AK Parti Sözcüsü Ömer Çelik, AK Parti’nin Kızılcahamam’da düzenlendiği ‘31. İstişare ve Değerlendirme’ Toplantısı devam ederken basın mensuplarına açıklamalarda bulundu. Çelik, Kızılcahamam’da geniş bir istişarenin 31’incisi gerçekleştirdiklerini vurguladı. Toplantının temasının ’Türkiye’nin Ortak Aklı’ çerçevesinde gerçekleştiğini ifaden Çelik, "Bu çerçevede baktığımızda bu geleceği geniş bir istişarenin Türk siyasi hayatında başlı başına bir istişare mekanizması olarak gündeme geldiğini ifade etmek isterim. Birinci konumuz Gazze’de gerçekleşen bu katliamlar konusundaki değerlendirmelerimizi ve Türkiye’nin duruşu konusunda Cumhurbaşkanımızın açış konuşmasında belirttiği çerçevedeki siyasetimizin bundan sonra da sürdürüleceğidir. Bu vesileyle genel merkez çalışmalarıyla ilgili bir özel oturum yapıldı. Bu oturumda Teşkilat Başkanımız, Seçim İşleri Başkanımız ve Yerel Yönetimler Başkanımız sunum gerçekleştirdiler. Arkasından parti grubu çalışmaları, Grup Başkanımız ve Grup Başkan Vekillerimiz tarafında gerçekleşiyor. Bundan sonra eğitim konusunda bakanımızın bir değerlendirmesi olacak ve bu istişare edilecek. Aynı şekilde bir oturumda ekonomi, Enerji ve Tarım Bakanlarımızın sunumu gerçekleştirilecek. Bunlar arkasından bu politikalar, bütün bu katılımcılar tarafından istişare edilecek. Bugünü bu şekilde kapatmış olacağız, bu istişare ve değerlendirmelerden sonra. Yarın sabah Adalet, Güvenlik ve Dış Politika oturumu ile sabah 09.00’da başlayacağız. Adalet konusunda, İç Güvenlik konusunda ve Dış Politika konusunda bakanlarımızın sunumları olacak. Daha sonrasında biliyorsunuz yine bir istişare kampı geleneği olarak Genel Başkanımızın, Cumhurbaşkanımızın başkanlığında bütün heyetimizin katılımıyla soru- cevap şeklinde bir istişare toplantısı gerçekleştiriyoruz. Hatta AK Parti’nin mekanizmaları açısından da katılımcılar açısından ve süre açısından en kapsamlı mekanizmaların başında geldiğini ifade etmek isterim. Arkasından küçük bir ara vereceğiz ve daha sonra da yine geleneğimizde olduğu gibi Genel Başkanımızın, Cumhurbaşkanımızın bütün bu kamp sürecindeki tartışmaları da içeren değerlendirmesi ve diğer politik alanlarla ilgili mesajları temelinde kapanış konuşmasıyla birlikte kampımızı tamamlayacağız" şeklinde konuştu.
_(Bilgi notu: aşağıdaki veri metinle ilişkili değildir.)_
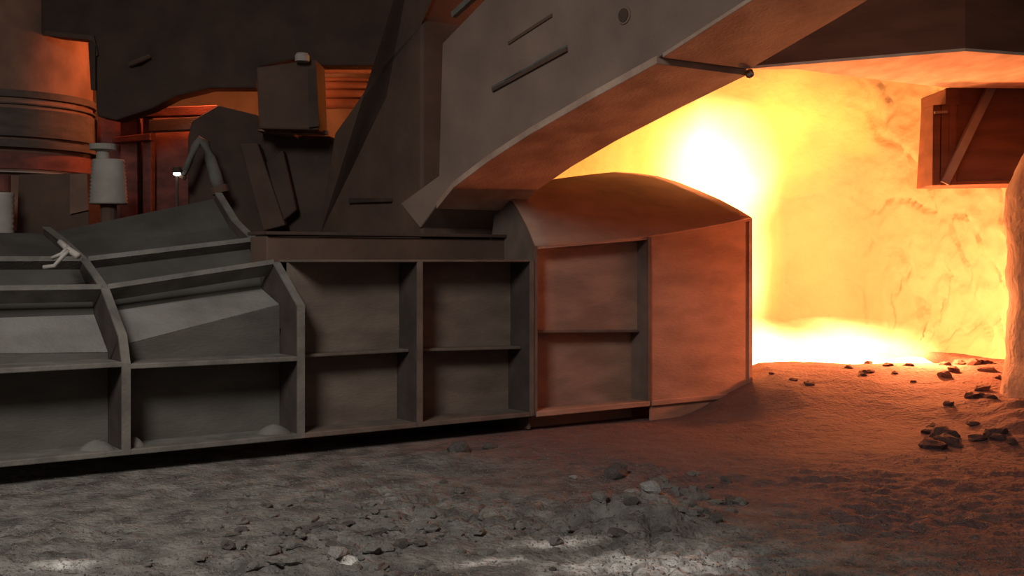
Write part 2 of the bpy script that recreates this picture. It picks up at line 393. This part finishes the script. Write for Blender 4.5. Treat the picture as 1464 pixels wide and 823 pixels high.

Bütün bu politik süreci takip ederken, birinci gündemlerinin Gazze’deki bu katliam siyaseti olduğunu ifade vurgulayan Çelik, "Biliyorsunuz Birleşmiş Milletler Genel Kurulu 1995 Srebrenitsa katliamı ile ilgili 11 Temmuz’un bir anma günü olarak gerçekleşmesi konusunda bir karar aldı. Bu son derece kıymetlidir. Bu günlerde de bunun daha büyük bir anlamı vardır. Miloseviçlerin sembol olduğu o katliam siyaseti cezalandırıldı. Ve çok geç de olsa 1995 Srebrenitsa katliamındaki kurbanların anılarının taze tutulması, onların iade edilmesi için bu karar alınmış oldu. Bu kadar geç kalınmasın Gazze konusunda ve bunun daha fazlasına müsaade edilmesin bütün dileğimiz odur. Bugün Miloseviçlerin yaptığının kat ve kat fazlasını Netanyahu gerçekleştirmektedir. O sebeple dünyanın buna dur demesinin zamanı gelmiştir. Cumhurbaşkanımızın bu konuda yaptığı açıklamalar uluslararası mahkemelerin kararlarında aynen ifade ediliyor. Bakın sürecin başından beri takip edersek, Cumhurbaşkanımızın bu konuda ortaya koyduğu ilke ve prensiplerin aynı şekilde Uluslararası Ceza Mahkemesi tarafından da ve Uluslararası Adalet Divanı tarafından da ortaya konulduğunu net bir şekilde görüyoruz. Tabii dünyanın vicdanı buna tepki veriyor ve bir hakkı yerine getirmek için Filistin Devleti’nin tanınması konusunda çok ciddi ilerlemeler kaydediliyor. Bu sebeple İrlanda, İspanya ve arkasından Norveç ve arkasından Slovenya’nın yaptığı bir hakkın teslim edilmesi açısından çok önemlidir. Bunun devamının gelmesi gerektiğini ifade ediyoruz. Daha fazla tanıma Netanyahu’ya karşı daha fazla şey verme anlamına gelecektir” ifadelerini kullandı.
’Kampta bir tasarruf tedbiri gerçekleşiyor mu?’ sorusuna Çelik, "Tasarruf tedbirleri her alanda geçerli. Bu kamp geleneksel olarak bir istişare kampı olduğu için gerçekleşiyor ama tabii bunu minimum düzeyde bu bahsettiğiniz tedbirlere uyarak minimum düzeydeki bir şeyle, imkanla gerçekleştirmiş oluyoruz. Ama tabii siyaset memleketin meselelerinin konuşulması meselesidir. Tasarruf da memleket için yapılıyor. Siyaset de onun için bu çerçevede gerçekleşiyor" yanıtını verdi.